Pero, ¿qué ocurre cuando es la misma religión la que ofrece respuestas enlatadas? Si la principal característica de la religión es la búsqueda de sentido, esta queda atrofiada en el momento en que convertimos la religión en una suma de dogmas, la praxis eclesial en una liturgia mistérica, la moral en un listado de pecados y virtudes. En esos espacios religiosos se anula toda búsqueda, más bien se persigue y aparta a quienes se hacen preguntas, a los creativos, a quienes abren nuevos caminos, a los que dudan. Son espacios cerrados, marcados por ideas repetidas desde una tradición que no quiere saber de nuevas palabras, y en su oscuridad rechaza toda mirada presente y futura, afectada por la consabida tortícolis eclesial.
La búsqueda de sentido no solo se da en los aspectos fundamentales de la existencia, esas grandes preguntas que nos hacemos y que antes citaba, especialmente nos confronta en los pequeños giros que da nuestra vida, esas pérdidas de control cuando parecía que teníamos todo dominado, en esas circunstancias es cuando el sentido se nubla, la mente divaga y las preguntas se simplifican, ya no atañen a la existencia como finalidad sino al nucleo mismo de la persona, la mayoría se reducen a un sencillo ¿por qué?, los verbos, sujetos y predicados se hacen implícitos, a pesar de estar más presentes que nunca.
Es en estas búsquedas de sentido donde la fe, más que la religión, debe acompañarnos. La fe, y no la religión, porque la persona se enfrenta desnuda de ideas y de prejuicios a las pequeñas crisis que la van a definir sin contemplaciones; la fe, y no la religión, porque provoca un diálogo interior con Dios, repleto de gracia, en el que sobran actos y justificaciones. La religión, ante ese abismo solo sabe volver a ideas antiguas, consagrar países, liberar indulgencias, sacar procesiones, imponer rogativas, volver al pensamiento mágico de la protección sobrenatural.

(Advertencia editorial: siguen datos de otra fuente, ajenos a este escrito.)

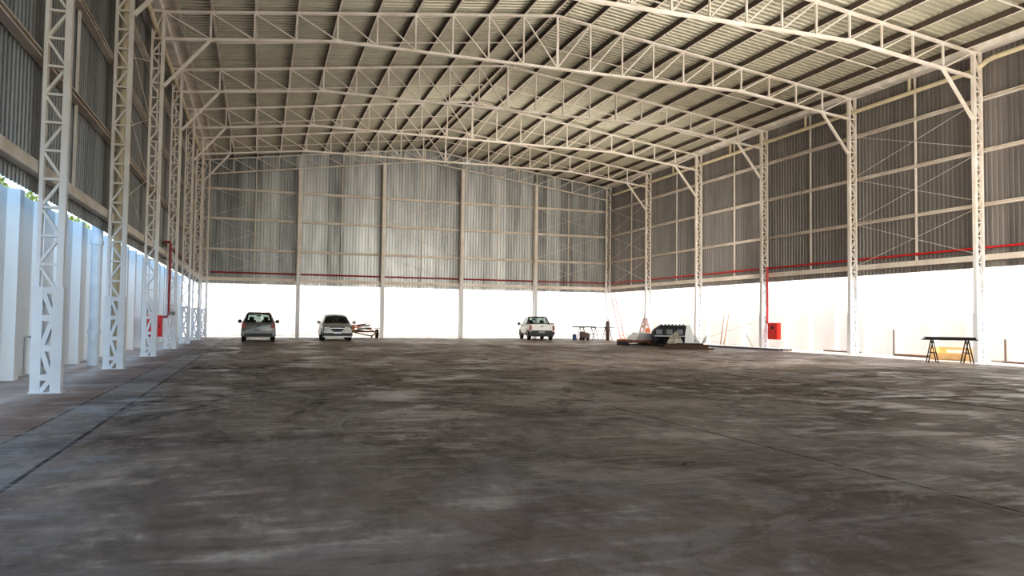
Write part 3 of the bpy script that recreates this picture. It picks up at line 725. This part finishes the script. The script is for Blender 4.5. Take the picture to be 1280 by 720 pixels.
# extension ladder
t = thing('ladder', 'faded red aluminium ladder leaning by the far right corner column', 'ladder', (24.05, 48.3, 0))
top = Vector((-.3, .9, 2.95)); wv = Vector((.31, .0, 0))
for s in (0, 1):
    m = MB(); m.bar(wv * s + Vector((0, 0, .02)), top + wv * s, .045, .07, up=(0, 1, 0)); m.build('side_rail', 'pink', t)
for k in range(1, 11):
    a = top * (k / 11.0); m = MB(); m.bar(a, a + wv, .035, .035); m.build('rung', 'pink', t)
m = MB(); m.box(-.35, .55, -.35, .05, 0, .06); m.box(-.2, .45, -.28, -.05, .06, .1)
tag(m.build('timber_pallet', 'plankor', loc=(23.6, 47.0, 0)), 'flat reddish board lying at the foot of the ladder', 'board')
t = thing('air_compressor', 'small black machine with raised handle beside the ladder foot', 'machine', (22.25, 42.6, 0))
m = MB(); m.tube([(-.22, 0, .22), (.22, 0, .22)], .13, 14); m.box(-.12, .16, -.1, .1, .33, .5); m.build('tank', 'black', t)
m = MB(); m.tube([(.18, 0, .3), (.3, 0, .62), (.36, 0, .62)], .018, 6); m.build('handle', 'black', t)
m = MB(); m.box(-.2, -.16, -.12, .12, 0, .12); m.box(.16, .2, -.12, .12, 0, .12); m.build('foot', 'black', t)
# box profile frames leaning near the 5th column
t = thing('folding_trestle', 'pinkish folding trestle frame standing beside the fifth right column', 'trestle', (23.0, 42.8, 0))
for s in (-1, 1):
    m = MB(); m.bar((-.45, s * .2, 0), (.02, s * .2, 1.45), .05, .06); m.build('leg', 'palepink', t)
    m = MB(); m.bar((.35, s * .2, 0), (.0, s * .2, 1.45), .05, .06); m.build('leg', 'palepink', t)
for z in (.3, .6, .9, 1.2, 1.42):
    m = MB(); x = -.45 + .47 * z / 1.45; m.bar((x, -.2, z), (x, .2, z), .03, .05); m.build('rung', 'palepink', t)
m = MB(); m.bar((-.12, 0, .95), (.14, 0, 1.1), .3, .06); m.build('spreader', 'tarp', t)

# left pallet with sheet metal trough
t = thing('steel_pallet', 'dark low steel rack on the floor carrying the grey trough', 'pallet', (19.3, 36.2, 0))
for y in (-.55, .55): 
    m = MB(); m.bar((-1.2, y, .24), (1.35, y, .24), .1, .12); m.build('beam', 'rust', t)
for x in (-1.0, -.2, .6, 1.2):
    m = MB(); m.box(x - .06, x + .06, -.6, .6, .14, .2); m.build('cross_bar', 'black', t)
m = MB(); m.box(-1.25, .2, -.62, -.54, .03, .1); m.box(-1.2, -1.1, -.6, .6, 0, .18); m.build('runner', 'black', t)
m = MB(); m.box(.0, .35, -.6, .5, 0, .18); m.build('foot_block', 'rust', t)
m = MB(); m.box(.7, 1.4, -.55, .5, 0, .12); m.build('foot_block', 'rust', t)
t = thing('metal_trough', 'grey sheet metal trough with slanted white ends on the dark rack', 'trough', (19.45, 36.2, .3))
m = MB(); m.add([(-.75, -.45, 0), (.75, -.45, 0), (.55, -.35, .34), (-.5, -.35, .34), (-.75, .45, 0), (.75, .45, 0), (.55, .35, .34), (-.5, .35, .34)], [(0, 1, 2, 3), (5, 4, 7, 6), (0, 4, 5, 1)])
o = m.build('trough_body', 'grey', t); fix_normals(o)
m = MB(); m.add([(-.80, -.5, 0), (-.50, -.36, .38), (-.50, .36, .38), (-.80, .5, 0), (-.84, -.5, 0), (-.54, -.36, .38), (-.54, .36, .38), (-.84, .5, 0)], [(0, 1, 2, 3), (4, 7, 6, 5), (0, 4, 5, 1), (1, 5, 6, 2), (2, 6, 7, 3)]); m.build('end_panel', 'white', t)
m = MB(); m.add([(.80, -.5, 0), (.55, -.36, .36), (.55, .36, .36), (.80, .5, 0), (.84, -.5, 0), (.59, -.36, .36), (.59, .36, .36), (.84, .5, 0)], [(0, 3, 2, 1), (4, 5, 6, 7), (0, 1, 5, 4), (1, 2, 6, 5), (2, 3, 7, 6)]); m.build('end_panel', 'white', t)
m = MB(); m.box(-.5, .4, .2, .5, .34, .38); m.build('lid', 'white', t)
for q, x in enumerate((18.3, 18.45)):
    m = MB(); m.tube([(0, 0, .3), (.0, 0, .85 - q * .3)], .02, 6); m.box(-.07, .07, -.05, .05, .3, .33)
    tag(m.build('clamp_post', 'grey', loc=(x, 36.0 + q * .1, 0)), ('taller' if q == 0 else 'shorter') + ' thin upright rod on the left end of the dark rack', 'rod')
m = MB(); m.tube([(0, 0, .66), (0, 0, .69), (0, 0, .80), (0, 0, .9)], [.16, .15, .13, .05], 14)
tag(m.build('safety_helmet', 'orange', loc=(19.85, 36.6, 0.03), smooth=True), 'small orange helmet on top of the grey trough', 'helmet')

# machine: black slatted rack with moulded grey boxes and white slanted side
t = thing('vehicle_body_section', 'large black machine cabin with ribbed top and slanted white side panel', 'machine', (20.1, 34.4, 0), -.42)
t.scale = (.84, .84, .98)
m = MB()
prof = [(-1.15, .10), (-1.22, .75), (-1.08, .92), (-.72, 1.12), (.75, 1.12), (.95, .95), (1.15, .10)]
m.prism(prof, (0, 0, 0), (0, 1.1, 0), (1, 0, 0), (0, 0, 1)); o = m.build('cabin_shell', 'black', t); fix_normals(o)
for q in range(3):
    m = MB(); x = -1.05 + q * .62; m.box(x + .03, x + .38, -.05, .02, .64, .90); o = m.build('window_panel', 'greydark', t)
    m = MB(); m.box(x - .06, x + .5, -.07, .0, .16, .52); m.build('lower_panel', 'glassd', t)
    m = MB(); m.box(x - .08, x + .52, -.10, .0, .53, .58); m.build('rail', 'grey', t)
for q in range(7):
    m = MB(); x = -.7 + q * .22; m.bar((x, -.08, 1.02), (x + .1, 1.05, 1.14), .10, .07); m.build('roof_rib', 'black', t)
m = MB(); m.add([(.66, -.20, .12), (1.36, -.20, .12), (1.02, -.04, 1.14), (.80, -.04, 1.14), (.70, -.14, .7), (1.36, 1.1, .12), (1.02, 1.05, 1.14)],
              [(0, 1, 2, 3, 4), (1, 5, 6, 2)]); m.build('side_panel', 'white', t)
# front pallet and tarps
t = thing('wooden_pallet', 'dark brown stack of wide boards under the crumpled tarps', 'pallet', (19.0, 31.6, 0), -.45)
for q in range(3):
    m = MB(); m.box(-1.05 + q * .12, 1.05 + q * .05, -.5 + q * .02, .5 - q * .03, .01 + q * .07, .075 + q * .07); m.build('board', 'wood', t)
m = MB(); m.box(.2, 1.35, -.6, -.3, .0, .07); m.build('board', 'wood', t)
m = MB(); m.box(-.3, .9, -.3, .4, .22, .27); m.build('board', 'black', t)
def tarp(label, loc, sx, sy, h, mat, seed, rot=0, vee=False):
    random.seed(seed); m = MB(); n = 12; vs = []
    for i in range(n + 1):
        for j in range(n + 1):
            u, v = i / n * 2 - 1, j / n * 2 - 1; r = max(abs(u), abs(v))
            z = h * (1 - r ** 1.6) * random.uniform(.65, 1.15)
            if vee: z = h * (abs(u) ** 1.2) * (1 - abs(v) ** 3 * .8) * random.uniform(.8, 1.1) + .02
            if r > .99 and not vee: z = 0
            vs.append((u * sx + random.uniform(-.03, .03), v * sy + random.uniform(-.03, .03), z))
    m.add(vs, [(i * (n + 1) + j, (i + 1) * (n + 1) + j, (i + 1) * (n + 1) + j + 1, i * (n + 1) + j + 1) for i in range(n) for j in range(n)])
    o = m.build('crumpled_tarp', mat, loc=loc); o.rotation_euler = (0, 0, rot); tag(o, label, 'tarp', 'crumpled tarps')
tarp('grey and tan crumpled sheet heaped at the left of the dark boards', (18.85, 32.1, .24), .38, .32, .55, 'tarp', 3, -.5)
tarp('small white folded sheet standing up at the right end of the dark boards', (19.75, 31.3, .22), .27, .2, .45, 'greyplastic', 5, -.5, True)

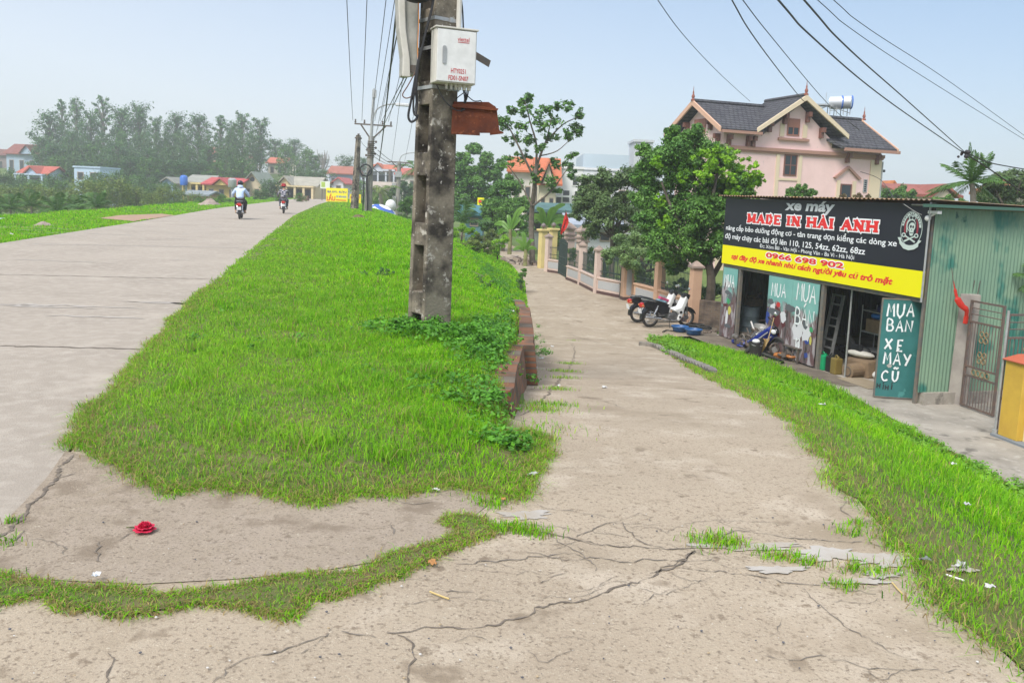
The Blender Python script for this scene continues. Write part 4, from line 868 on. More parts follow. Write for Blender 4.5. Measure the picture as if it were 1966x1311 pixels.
# ---- sign board
sg = thing('shop_sign', 'large black and yellow painted banner sign above the shop front', 'sign', (FA.x, FA.y, GL), F.rot)
sz0, sz1 = zl + .0, ZT - .03
yb_ = F.sz(1390, 468)[1] - GL; yb_ = (yb_ + F.sz(1785, 524)[1] - GL) / 2
m_signk = M('sign_black', (.016, .017, .026), rough=.45, spec=.3); m_signy = M('sign_yellow', (.80, .73, .0), rough=.45, spec=.3)
MB().b2(.01, LEN - .01, -.10, -.062, yb_ + .002, sz1).build('upper_panel', m_signk, sg); MB().b2(.01, LEN - .01, -.10, -.062, sz0, yb_).build('lower_panel', m_signy, sg)
m_gt = M('sign_silver', (.55, .58, .60), rough=.5); m_wt = M('sign_white', (.80, .82, .84), rough=.5); m_rt = M('sign_red', (.70, .025, .025), rough=.5)
def sline(body, pl, pr, hpx, m, off=0., shear=0., y=-.103, ol=None, dz=0, desc=0.0):
    a, za = F.sz(*pl); b, zb = F.sz(*pr); za -= GL; zb -= GL; z = (za + zb) / 2; ht = F.sz(pl[0], pl[1] - hpx)[1] - F.sz(*pl)[1]
    if ol: text(body, a - .03, z - .03 + dz, b - a + .06, ht + .06, y, ol, sg, off + .045, shear)
    return text(body, a, z + dz, b - a, ht, y - (.003 if ol else 0), m, sg, off, shear)
sline('xe máy', (1513, 410), (1609, 415), 25, m_gt, .035, .12)
sline('nâng cấp bảo dưỡng động cơ - tân trang dọn kiểng các dòng xe', (1400, 443), (1729, 479), 14.5, m_wt, .012)
sline('độ máy chạy các bài độ lên 110, 125, 54zz, 62zz, 68zz', (1398, 460), (1668, 494), 13.5, m_wt, .012)
sline('Đc: Xóm Bãi - Vân Hội - Phong Vân - Ba Vì - Hà Nội', (1465, 477), (1647, 502), 9.5, m_wt, .004)
sline('0966 698 902', (1477, 494.5), (1627, 517), 10.5, m_rt, .035, 0, ol=m_wt)
sline('tại đây độ xe nhanh như cách người yêu cũ trở mặt', (1410, 499), (1721, 552), 13, m_rt, .042, .25)
# slab-serif headline
def slab(body, pl, pr, hpx, y):
    a, za = F.sz(*pl); b, zb = F.sz(*pr); z = (za + zb) / 2 - GL; h = F.sz(pl[0], pl[1] - hpx)[1] - F.sz(*pl)[1]
    WD = {'M': 1.15, 'A': 1.05, 'D': .92, 'E': .85, 'I': .5, 'N': 1.0, 'H': 1.05, 'Ả': 1.05, ' ': .5}; tot = sum(WD[c] + .06 for c in body) - .06; sc = (b - a) / tot
    for layer, (m, gr, yy) in enumerate(((m_wt, .045, y), (m_rt, .0, y - .006))):
        mb = MB(); k = 0; x = 0
        def seg(x0, z0, x1, z1, t):
            nonlocal k
            p, q = Vector((x0 * sc + xo, 0, z0 * h + z)), Vector((x1 * sc + xo, 0, z1 * h + z)); d = (q - p); L_ = d.length; d.normalize(); nn = Vector((-d.z, 0, d.x)); w2 = t * sc * .5 + gr * .7; e = gr * .7; o = Vector((0, yy - k * .0002, 0)); k += 1
            mb.add([p - d * e - nn * w2 + o, q + d * e - nn * w2 + o, q + d * e + nn * w2 + o, p - d * e + nn * w2 + o], [(0, 1, 2, 3)])
        for c in body:
            xo = a + x * sc; w_ = WD[c]; S_ = .30; f = .09
            def serif(xc, zc, wd=.42): seg(xc - wd / 2, zc, xc + wd / 2, zc, .11)
            if c in 'HNMI':
                xs = [.25] if c == 'I' else [.2, w_ - .2]
                for xx in xs: seg(xx, .03, xx, .97, S_ if c != 'N' else .2); serif(xx, .05); serif(xx, .95)
                if c == 'H': seg(.2, .5, w_ - .2, .5, .16)
                if c == 'N': seg(.18, .95, w_ - .2, .05, .3)
                if c == 'M': seg(.2, .95, w_ / 2, .15, .26); seg(w_ - .2, .95, w_ / 2, .15, .22)
            elif c in 'AẢ':
                seg(.18, .05, .5, .97, .18); seg(w_ - .2, .05, .5, .97, .32); serif(.18, .05, .36); serif(w_ - .2, .05, .42); seg(.25, .33, .78, .33, .13)
                if c == 'Ả': seg(.40, 1.20, .52, 1.28, .09); seg(.52, 1.28, .60, 1.20, .09); seg(.60, 1.2, .50, 1.10, .09)
            elif c == 'D':
                seg(.22, .03, .22, .97, S_); seg(.05, .95, .5, .95, .12); seg(.05, .05, .5, .05, .12); P2 = [(.5, .94), (.68, .82), (.76, .5), (.68, .18), (.5, .06)]
                for i in range(4): seg(*P2[i], *P2[i + 1], .28)
            elif c == 'E':
                seg(.22, .03, .22, .97, S_); seg(.05, .94, .8, .94, .13); seg(.05, .06, .8, .06, .13); seg(.22, .5, .6, .5, .12); seg(.76, .94, .76, .72, .12); seg(.76, .06, .76, .3, .12); seg(.6, .38, .6, .62, .11)
            x += w_ + .06
        mb.build('lettering', m, sg)
slab('MADE IN HẢI ANH', (1441, 425.5), (1695, 448), 16, -.104)
# emblem: oval badge with helmeted skull, crossed pistons and ribbon
ec, ez = F.sz(1758, 440); ez -= GL; ew = (F.sz(1779, 442)[0] - F.sz(1737, 440)[0]) / 2; eh = (F.sz(1758, 405)[1] - F.sz(1758, 474)[1]) / 2
m_em = M('emblem_pale', (.50, .58, .54), rough=.5); m_er = M('emblem_red', (.28, .03, .045), rough=.5)
em = MB(); EL = [0]
def lay(mi, pts):
    y = -.1035 - .0006 * EL[0]; EL[0] += 1; em.mat(mi); em.add([(ec + a * ew, y, ez + b * eh) for a, b in pts], [tuple(range(len(pts)))])
def oval(mi, rx, rz, cx_=0, cz_=0, n=40, a0=0, a1=2 * PI): lay(mi, [(cx_ + rx * math.cos(a0 + (a1 - a0) * i / n), cz_ + rz * math.sin(a0 + (a1 - a0) * i / n)) for i in range(n)])
oval(0, 1.0, 1.0); oval(1, .95, .965); oval(0, .90, .93, a0=.1, a1=PI - .1); oval(1, .72, .78); oval(2, .66, .70); oval(1, .5, .8)
for i in range(13):                    # small marks standing for the ring lettering
    a = .35 + (PI - .7) * i / 12
    if i in (4, 8): continue
    q = (.81 * math.cos(a), .855 * math.sin(a)); r = .045; lay(1, [(q[0] - r, q[1] - r * .7), (q[0] + r, q[1] - r * .5), (q[0] + r * .7, q[1] + r), (q[0] - r * .8, q[1] + r * .6)])
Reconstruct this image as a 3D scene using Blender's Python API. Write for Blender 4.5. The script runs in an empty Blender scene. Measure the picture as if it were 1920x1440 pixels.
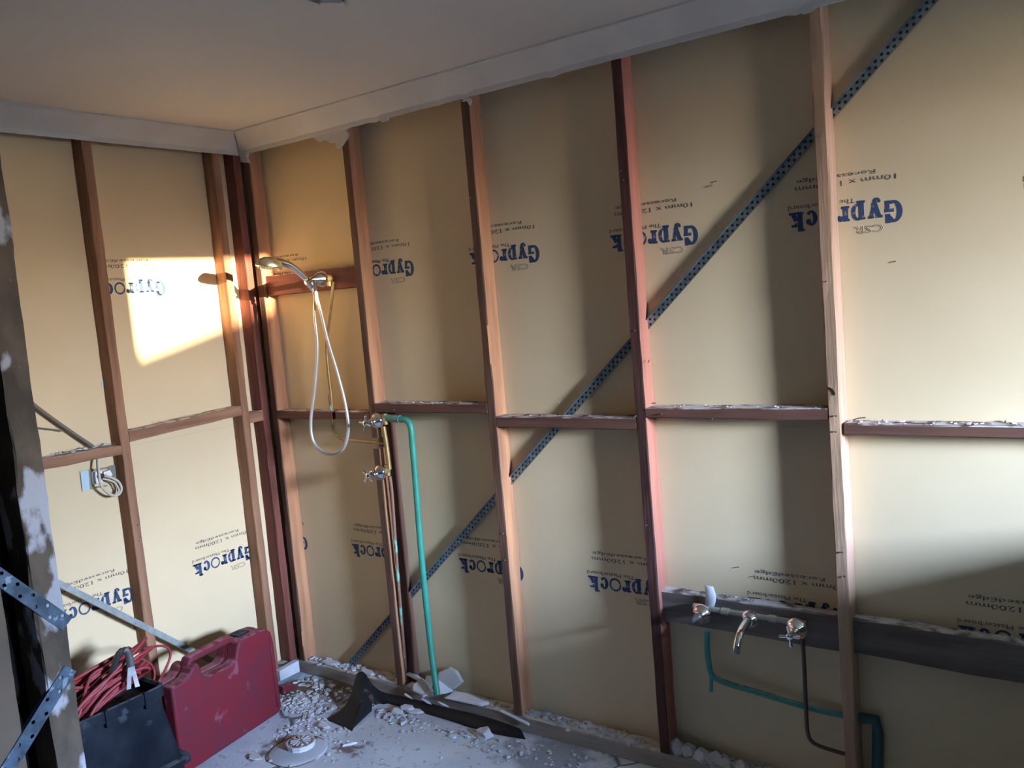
import bpy, bmesh, math, random
from mathutils import Vector, Matrix, noise
random.seed(7)
SC = bpy.context.scene
COL = SC.collection
V = Vector
pi = math.pi

# ------------------------------------------------------------ camera
CAM = V((3.1892, -2.563, 1.6548)); YAW, PITCH, ROLL, FPX = 0.6201, -0.1002, -0.085, 1627.3
def cam_axes():
    cy, sy, cp, sp = math.cos(YAW), math.sin(YAW), math.cos(PITCH), math.sin(PITCH)
    f = V((-sy*cp, cy*cp, sp)); r = V((cy, sy, 0)); u = r.cross(f)
    cr, sr = math.cos(ROLL), math.sin(ROLL)
    return cr*r+sr*u, -sr*r+cr*u, f
RX, UX, FX = cam_axes()
cd = bpy.data.cameras.new('camera'); cam = bpy.data.objects.new('camera', cd); COL.objects.link(cam)
cd.sensor_fit = 'HORIZONTAL'; cd.sensor_width = 36; cd.lens = 36*FPX/1920; cd.clip_start = .02
m = Matrix((RX, UX, -FX)).transposed().to_4x4(); m.translation = CAM
cam.matrix_world = m; SC.camera = cam
def at(px, py, ax, val):
    """measured photograph point -> point on the real plane (axis ax = val)"""
    d = FX + RX*(px-960)/FPX - UX*(py-720)/FPX
    return CAM + d*((val-CAM[ax])/d[ax])

# ------------------------------------------------------------ light and exposure
SUN = V((1, -.12, .05)).normalized()          # towards the low sun
SC.view_settings.view_transform = 'Standard'; SC.view_settings.look = 'None'
SC.view_settings.gamma = 1; SC.view_settings.use_curve_mapping = False
SC.view_settings.exposure = 0.0
SC.cycles.max_bounces = 10; SC.cycles.diffuse_bounces = 3; SC.cycles.use_denoising = True
w = bpy.data.worlds.new('world'); SC.world = w; w.use_nodes = True
nt = w.node_tree; nt.nodes.clear()
def N(nt, t, **k):
    n = nt.nodes.new(t)
    for a, b in k.items(): setattr(n, a, b)
    return n
tc = N(nt, 'ShaderNodeTexCoord'); sx = N(nt, 'ShaderNodeSeparateXYZ'); nt.links.new(tc.outputs['Generated'], sx.inputs[0])
ramp = N(nt, 'ShaderNodeValToRGB'); nt.links.new(sx.outputs[2], ramp.inputs[0])
cr = ramp.color_ramp
cr.elements[0].position = 0.0; cr.elements[0].color = (.10, .10, .10, 1)
cr.elements[1].position = 1.0; cr.elements[1].color = (.45, .75, 1.4, 1)
e = cr.elements.new(.10); e.color = (.47, .62, .82, 1)
e = cr.elements.new(.24); e.color = (.55, .84, 1.35, 1)
dp = N(nt, 'ShaderNodeVectorMath', operation='DOT_PRODUCT'); nt.links.new(tc.outputs['Generated'], dp.inputs[0]); dp.inputs[1].default_value = SUN
mx = N(nt, 'ShaderNodeMath', operation='MAXIMUM'); nt.links.new(dp.outputs['Value'], mx.inputs[0])
pw = N(nt, 'ShaderNodeMath', operation='POWER'); nt.links.new(mx.outputs[0], pw.inputs[0]); pw.inputs[1].default_value = 14
glow = N(nt, 'ShaderNodeMix', data_type='RGBA', blend_type='ADD'); glow.inputs[7].default_value = (.25, .18, .10, 1)
nt.links.new(pw.outputs[0], glow.inputs[0]); nt.links.new(ramp.outputs[0], glow.inputs[6])
bg = N(nt, 'ShaderNodeBackground'); bg.inputs[1].default_value = 470
nt.links.new(glow.outputs[2], bg.inputs[0])
wo = N(nt, 'ShaderNodeOutputWorld'); nt.links.new(bg.outputs[0], wo.inputs[0])
sl = bpy.data.lights.new('sun', 'SUN'); sl.energy = 44; sl.color = (1, .78, .50); sl.angle = math.radians(.55)
so = bpy.data.objects.new('sun', sl); COL.objects.link(so); so.rotation_euler = SUN.to_track_quat('Z', 'Y').to_euler()
WX = 5.2; WY0, WY1, WZ0, WZ1 = -1.243, -.635, 1.33, 2.175     # window opening in the right wall
DY = -3.6; DX0, DX1, DZ1 = 2.3, 3.2, 2.05                   # doorway opening behind the camera
def portal(name, loc, rot, sx_, sy_):
    l = bpy.data.lights.new(name, 'AREA'); l.shape = 'RECTANGLE'; l.size = sx_; l.size_y = sy_
    o = bpy.data.objects.new(name, l); COL.objects.link(o); o.location = loc; o.rotation_euler = rot
    l.cycles.is_portal = True
portal('window_portal', (WX+.1, (WY0+WY1)/2, (WZ0+WZ1)/2), (0, pi/2, 0), WZ1-WZ0, WY1-WY0)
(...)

Puede que me esté afectando el confinamiento, pero creo realmente que para ayudar a la fe de nuestra gente no tenemos otra opción que aportar sentido desde la sencillez y la trascendencia; y siento una profunda lástima cuando veo a clérigos aprovechando este pisuerga para vendernos humo religioso, que a algunos tranquilizará, pero será pasado mañana una nueva crisis de fe. Da la sensación de que preferimos las prácticas religiosas caducas antes que colaborar en una búsqueda de sentido, que nadie más está haciendo, pero que muchos, no solo los creyentes, es lo que realmente esperan de quienes tenemos fe, a pesar de todo.